EXERCISE PROMPT
Quote the records below in full, exactly as given, with the images taken out.

+-------+

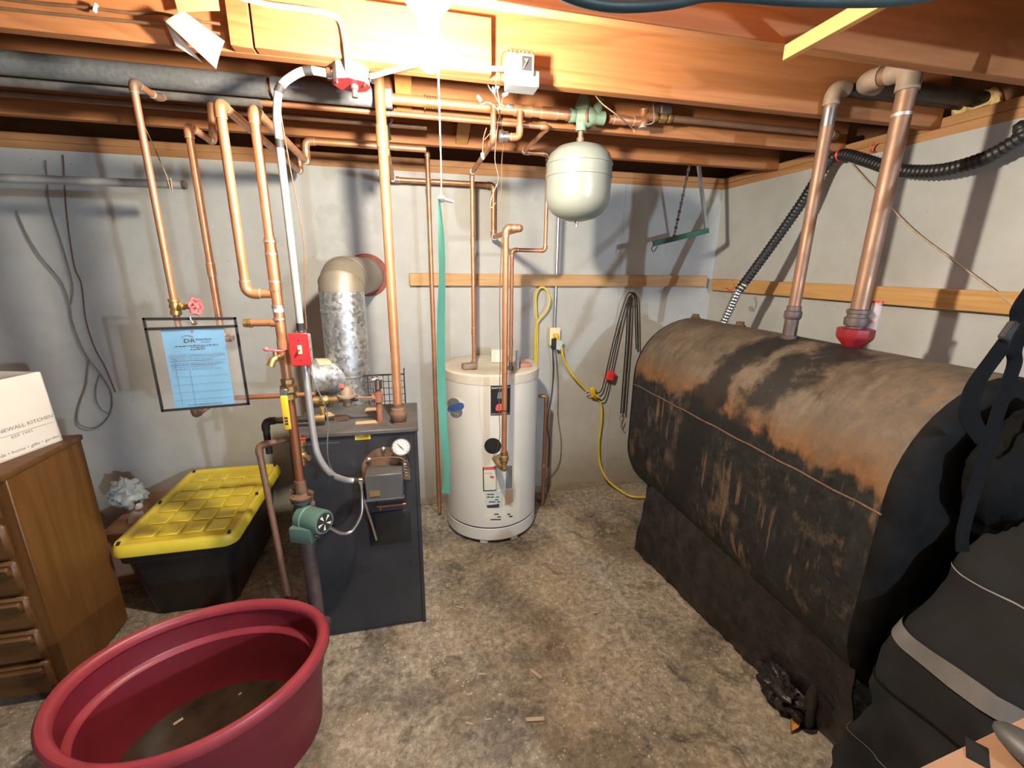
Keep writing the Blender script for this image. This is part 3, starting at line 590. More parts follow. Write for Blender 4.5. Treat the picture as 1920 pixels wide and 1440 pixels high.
a, b = fp(572, 834), fp(637, 832); MB().span((a.x, FY-.001, a.z-.002), (b.x, FY, a.z+.002)).build('trim_strip', 'box_gray', boiler)
gc = at(752, 838, Y=BY0-.055); gg = MB().lathe([(.010, -.055), (.010, -.016), (.036, -.014), (.039, -.008), (.039, .002), (.035, .002)], gc, (0, -1, 0), 28).build('pressure_gauge', 'chrome', boiler)
MB().lathe([(.034, .002), (.034, .0028)], gc, (0, -1, 0), 28).build('dial', 'white_plastic', gg)
m = MB()
for k in range(11):
    a = math.radians(-130+26*k); d = V((math.sin(a), 0, math.cos(a))); m.cyl(gc+V((0, -.003, 0))+d*.026, gc+V((0, -.003, 0))+d*.031, .0009, 5)
m.build('tick_marks', 'ink', gg)
MB().prism([(-.002, -.006), (.002, -.006), (.0005, .024), (-.0005, .024)], gc+V((0, -.0034, 0)), (math.cos(.7), 0, math.sin(.7)), (-math.sin(.7), 0, math.cos(.7)), .0006).prism([(-.0015, -.004), (.0015, -.004), (.0005, .017), (-.0005, .017)], gc+V((0, -.0042, 0)), (math.cos(-2.4), 0, math.sin(-2.4)), (-math.sin(-2.4), 0, math.cos(-2.4)), .0006).build('needle', 'ink', gg)
# aquastat control box
cy = BY0-.105; a, b = at(683, 893, Y=cy), at(757, 934, Y=cy)
cb = MB().span((a.x, cy, b.z), (b.x, BY0-.012, a.z), .004).build('control_box', 'box_gray', boiler); lab(cb, 'gray metal control box')
MB().span((a.x-.003, cy-.003, b.z-.001), (b.x+.003, cy+.02, b.z+.006), .001).build('cover_lip', 'box_gray', cb)
p0, p1 = at(692, 921, Y=cy), at(713, 929, Y=cy); MB().span((p0.x, cy-.0035, p1.z), (p1.x, cy-.0005, p0.z)).build('name_plate', 'brass', cb)
m = MB(); cc = [V((b.x+.012+.008*math.cos(k*.9), cy+.045+.008*math.sin(k*.9), a.z+.03-.0018*k)) for k in range(40)]; m.tube(cc, .0022, 6); m.build('capillary_coil', 'steel', boiler)
MB().tube(cr([(a.x, cy+.05, a.z-.02), (a.x-.008, cy+.05, a.z+.03), (a.x+.03, cy+.06, a.z+.045), (b.x-.03, cy+.05, a.z+.05), (b.x+.008, cy+.05, a.z+.035), (b.x+.012, cy+.05, a.z+.01)], 6), .002, 6).build('capillary_tube', 'copper_dull', boiler)
r0, r1 = at(708, 950, Y=BY0-.04), at(761, 947, Y=BY0-.04)
MB().cyl((r0.x, BY0-.04, r0.z), (r1.x, BY0-.04, r0.z), .005, 10).cyl((r0.x, BY0-.04, r0.z), (r0.x, BY0+.002, r0.z), .005, 10).cyl((r0.x+.01, BY0-.04, r0.z), (r0.x+.01, BY0-.04, r0.z-.02), .004, 8).build('latch_rod', 'copper_red', boiler)
# armoured cables from the control box
def flex(path, r, nm, mat, parent, step=.006):
    P = cr(path, 14); rr = [r*(1 if i % 2 else .86) for i in range(len(P))]; return MB().tube(P, rr, 10).build(nm, mat, parent, smooth=60)
pumpC = V((dX, dY, zc(968)))
cb0 = at(678, 910, Y=cy+.03)
flex([cb0, at(679, 935, Y=cy+.02), at(677, 965, Y=cy), at(660, 995, Y=cy-.02), at(640, 1000, Y=cy-.04), at(620, 990, Y=1.60), at(600, 980, Y=1.58)], .0075, 'armored_cable', 'steel', boiler)
flex([at(682, 935, Y=cy+.03), at(688, 955, Y=cy+.04), at(698, 985, Y=BY0-.03), at(706, 1012, Y=BY0-.004)], .0075, 'armored_cable', 'steel', boiler)
MB().cyl(cb0+V((0, 0, .012)), cb0-V((0, 0, .02)), .011, 10).build('cable_clamp', 'chrome', boiler)
# loose labels and paper scraps on the boiler top
for x, y, wx, wy, rz in ((640, 785, .06, .05, .3), (700, 768, .07, .05, -.1), (690, 792, .10, .035, .05), (612, 778, .05, .06, .5)):
    p = at(x, y, Z=BZ); MB().box((p.x, p.y, BZ+.0012), (wx, wy, .002), Matrix.Rotation(rz, 3, 'Z')).build('paper_scrap', 'card_tan', boiler)
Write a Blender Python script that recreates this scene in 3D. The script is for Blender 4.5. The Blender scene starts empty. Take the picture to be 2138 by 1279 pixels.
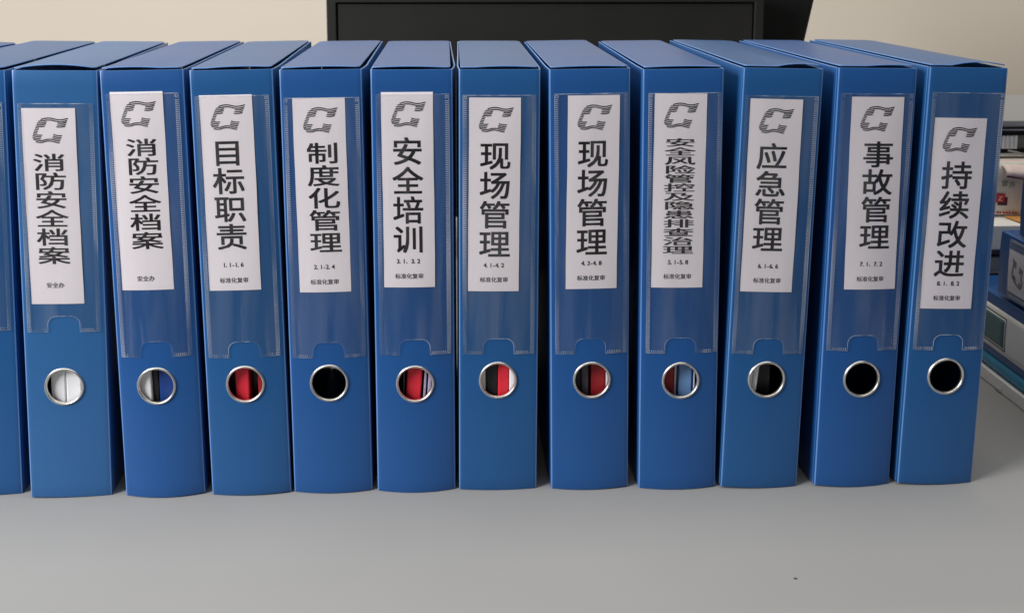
import bpy, bmesh, math, random
from mathutils import Matrix, Vector
random.seed(7)
scene = bpy.context.scene
COL = scene.collection
MM = 0.001

# ------------------------------------------------------------------ camera
F_PX, CX, CY = 2248.263, 1027.082, 211.621          # solved on the 2138 px wide photograph
CAM_POS = (0.363031, -0.755819, 0.396459)
YAW, PITCH, ROLL = 0.035536, 0.136961, 0.0006085
cd = bpy.data.cameras.new('camera')
cam = bpy.data.objects.new('camera', cd)
COL.objects.link(cam)
fw = Vector((math.sin(YAW)*math.cos(PITCH), math.cos(YAW)*math.cos(PITCH), -math.sin(PITCH)))
rt = Vector((math.cos(YAW), -math.sin(YAW), 0))
up = rt.cross(fw)
r2 = rt*math.cos(ROLL) + up*math.sin(ROLL)
u2 = up*math.cos(ROLL) - rt*math.sin(ROLL)
M = Matrix(((r2.x, u2.x, -fw.x, CAM_POS[0]), (r2.y, u2.y, -fw.y, CAM_POS[1]),
            (r2.z, u2.z, -fw.z, CAM_POS[2]), (0, 0, 0, 1)))
cam.matrix_world = M
cd.sensor_fit = 'HORIZONTAL'
cd.sensor_width = 36.0
cd.lens = F_PX/2138*36.0
cd.shift_x = (2138/2 - CX)/2138
cd.shift_y = (CY - 1279/2)/2138
cd.clip_start, cd.clip_end = 0.02, 50
cd.dof.use_dof = True
cd.dof.focus_distance = 0.80
cd.dof.aperture_fstop = 16.0
scene.camera = cam

# ------------------------------------------------------------------ light
world = bpy.data.worlds.new('World')
scene.world = world
world.use_nodes = True
bg = world.node_tree.nodes['Background']
bg.inputs['Color'].default_value = (0.95, 0.97, 1.0, 1)
bg.inputs['Strength'].default_value = 0.13

def area(name, loc, target, sx, sy, energy, color):
    l = bpy.data.lights.new(name, 'AREA')
    l.shape = 'RECTANGLE'; l.size = sx; l.size_y = sy
    l.energy = energy; l.color = color
    o = bpy.data.objects.new(name, l); COL.objects.link(o)
    o.location = loc
    o.rotation_euler = (Vector(target) - Vector(loc)).to_track_quat('-Z', 'Y').to_euler()
    return o
area('window_light', (-1.12, -0.92, 1.00), (0.40, 0.1, 0.1), 0.7, 0.7, 44, (0.98, 0.985, 1.0))
area('ceiling_light', (0.35, 0.05, 2.1), (0.35, 0.65, 0.0), 2.3, 1.1, 30, (1.0, 0.96, 0.89))

scene.view_settings.view_transform = 'Standard'
scene.view_settings.look = 'None'
scene.view_settings.exposure = 0.0
scene.view_settings.gamma = 1.0

# ------------------------------------------------------------------ materials
def srgb(r, g, b):
    f = lambda c: (c/255/12.92 if c/255 <= 0.04045 else ((c/255+0.055)/1.055)**2.4)
    return (f(r), f(g), f(b), 1)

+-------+

RESPONSE FOR THIS EXERCISE
Keep writing the Blender script for this image. This is part 3, starting at line 590. More parts follow. Write for Blender 4.5. Treat the picture as 1920 pixels wide and 1440 pixels high.
a, b = fp(572, 834), fp(637, 832); MB().span((a.x, FY-.001, a.z-.002), (b.x, FY, a.z+.002)).build('trim_strip', 'box_gray', boiler)
gc = at(752, 838, Y=BY0-.055); gg = MB().lathe([(.010, -.055), (.010, -.016), (.036, -.014), (.039, -.008), (.039, .002), (.035, .002)], gc, (0, -1, 0), 28).build('pressure_gauge', 'chrome', boiler)
MB().lathe([(.034, .002), (.034, .0028)], gc, (0, -1, 0), 28).build('dial', 'white_plastic', gg)
m = MB()
for k in range(11):
    a = math.radians(-130+26*k); d = V((math.sin(a), 0, math.cos(a))); m.cyl(gc+V((0, -.003, 0))+d*.026, gc+V((0, -.003, 0))+d*.031, .0009, 5)
m.build('tick_marks', 'ink', gg)
MB().prism([(-.002, -.006), (.002, -.006), (.0005, .024), (-.0005, .024)], gc+V((0, -.0034, 0)), (math.cos(.7), 0, math.sin(.7)), (-math.sin(.7), 0, math.cos(.7)), .0006).prism([(-.0015, -.004), (.0015, -.004), (.0005, .017), (-.0005, .017)], gc+V((0, -.0042, 0)), (math.cos(-2.4), 0, math.sin(-2.4)), (-math.sin(-2.4), 0, math.cos(-2.4)), .0006).build('needle', 'ink', gg)
# aquastat control box
cy = BY0-.105; a, b = at(683, 893, Y=cy), at(757, 934, Y=cy)
cb = MB().span((a.x, cy, b.z), (b.x, BY0-.012, a.z), .004).build('control_box', 'box_gray', boiler); lab(cb, 'gray metal control box')
MB().span((a.x-.003, cy-.003, b.z-.001), (b.x+.003, cy+.02, b.z+.006), .001).build('cover_lip', 'box_gray', cb)
p0, p1 = at(692, 921, Y=cy), at(713, 929, Y=cy); MB().span((p0.x, cy-.0035, p1.z), (p1.x, cy-.0005, p0.z)).build('name_plate', 'brass', cb)
m = MB(); cc = [V((b.x+.012+.008*math.cos(k*.9), cy+.045+.008*math.sin(k*.9), a.z+.03-.0018*k)) for k in range(40)]; m.tube(cc, .0022, 6); m.build('capillary_coil', 'steel', boiler)
MB().tube(cr([(a.x, cy+.05, a.z-.02), (a.x-.008, cy+.05, a.z+.03), (a.x+.03, cy+.06, a.z+.045), (b.x-.03, cy+.05, a.z+.05), (b.x+.008, cy+.05, a.z+.035), (b.x+.012, cy+.05, a.z+.01)], 6), .002, 6).build('capillary_tube', 'copper_dull', boiler)
r0, r1 = at(708, 950, Y=BY0-.04), at(761, 947, Y=BY0-.04)
MB().cyl((r0.x, BY0-.04, r0.z), (r1.x, BY0-.04, r0.z), .005, 10).cyl((r0.x, BY0-.04, r0.z), (r0.x, BY0+.002, r0.z), .005, 10).cyl((r0.x+.01, BY0-.04, r0.z), (r0.x+.01, BY0-.04, r0.z-.02), .004, 8).build('latch_rod', 'copper_red', boiler)
# armoured cables from the control box
def flex(path, r, nm, mat, parent, step=.006):
    P = cr(path, 14); rr = [r*(1 if i % 2 else .86) for i in range(len(P))]; return MB().tube(P, rr, 10).build(nm, mat, parent, smooth=60)
pumpC = V((dX, dY, zc(968)))
cb0 = at(678, 910, Y=cy+.03)
flex([cb0, at(679, 935, Y=cy+.02), at(677, 965, Y=cy), at(660, 995, Y=cy-.02), at(640, 1000, Y=cy-.04), at(620, 990, Y=1.60), at(600, 980, Y=1.58)], .0075, 'armored_cable', 'steel', boiler)
flex([at(682, 935, Y=cy+.03), at(688, 955, Y=cy+.04), at(698, 985, Y=BY0-.03), at(706, 1012, Y=BY0-.004)], .0075, 'armored_cable', 'steel', boiler)
MB().cyl(cb0+V((0, 0, .012)), cb0-V((0, 0, .02)), .011, 10).build('cable_clamp', 'chrome', boiler)
# loose labels and paper scraps on the boiler top
for x, y, wx, wy, rz in ((640, 785, .06, .05, .3), (700, 768, .07, .05, -.1), (690, 792, .10, .035, .05), (612, 778, .05, .06, .5)):
    p = at(x, y, Z=BZ); MB().box((p.x, p.y, BZ+.0012), (wx, wy, .002), Matrix.Rotation(rz, 3, 'Z')).build('paper_scrap', 'card_tan', boiler)
Write a Blender Python script that recreates this scene in 3D. The script is for Blender 4.5. The Blender scene starts empty. Take the picture to be 2138 by 1279 pixels.
import bpy, bmesh, math, random
from mathutils import Matrix, Vector
random.seed(7)
scene = bpy.context.scene
COL = scene.collection
MM = 0.001

# ------------------------------------------------------------------ camera
F_PX, CX, CY = 2248.263, 1027.082, 211.621          # solved on the 2138 px wide photograph
CAM_POS = (0.363031, -0.755819, 0.396459)
YAW, PITCH, ROLL = 0.035536, 0.136961, 0.0006085
cd = bpy.data.cameras.new('camera')
cam = bpy.data.objects.new('camera', cd)
COL.objects.link(cam)
fw = Vector((math.sin(YAW)*math.cos(PITCH), math.cos(YAW)*math.cos(PITCH), -math.sin(PITCH)))
rt = Vector((math.cos(YAW), -math.sin(YAW), 0))
up = rt.cross(fw)
r2 = rt*math.cos(ROLL) + up*math.sin(ROLL)
u2 = up*math.cos(ROLL) - rt*math.sin(ROLL)
M = Matrix(((r2.x, u2.x, -fw.x, CAM_POS[0]), (r2.y, u2.y, -fw.y, CAM_POS[1]),
            (r2.z, u2.z, -fw.z, CAM_POS[2]), (0, 0, 0, 1)))
cam.matrix_world = M
cd.sensor_fit = 'HORIZONTAL'
cd.sensor_width = 36.0
cd.lens = F_PX/2138*36.0
cd.shift_x = (2138/2 - CX)/2138
cd.shift_y = (CY - 1279/2)/2138
cd.clip_start, cd.clip_end = 0.02, 50
cd.dof.use_dof = True
cd.dof.focus_distance = 0.80
cd.dof.aperture_fstop = 16.0
scene.camera = cam

# ------------------------------------------------------------------ light
world = bpy.data.worlds.new('World')
scene.world = world
world.use_nodes = True
bg = world.node_tree.nodes['Background']
bg.inputs['Color'].default_value = (0.95, 0.97, 1.0, 1)
bg.inputs['Strength'].default_value = 0.13

def area(name, loc, target, sx, sy, energy, color):
    l = bpy.data.lights.new(name, 'AREA')
    l.shape = 'RECTANGLE'; l.size = sx; l.size_y = sy
    l.energy = energy; l.color = color
    o = bpy.data.objects.new(name, l); COL.objects.link(o)
    o.location = loc
    o.rotation_euler = (Vector(target) - Vector(loc)).to_track_quat('-Z', 'Y').to_euler()
    return o
area('window_light', (-1.12, -0.92, 1.00), (0.40, 0.1, 0.1), 0.7, 0.7, 44, (0.98, 0.985, 1.0))
area('ceiling_light', (0.35, 0.05, 2.1), (0.35, 0.65, 0.0), 2.3, 1.1, 30, (1.0, 0.96, 0.89))

scene.view_settings.view_transform = 'Standard'
scene.view_settings.look = 'None'
scene.view_settings.exposure = 0.0
scene.view_settings.gamma = 1.0

# ------------------------------------------------------------------ materials
def srgb(r, g, b):
    f = lambda c: (c/255/12.92 if c/255 <= 0.04045 else ((c/255+0.055)/1.055)**2.4)
    return (f(r), f(g), f(b), 1)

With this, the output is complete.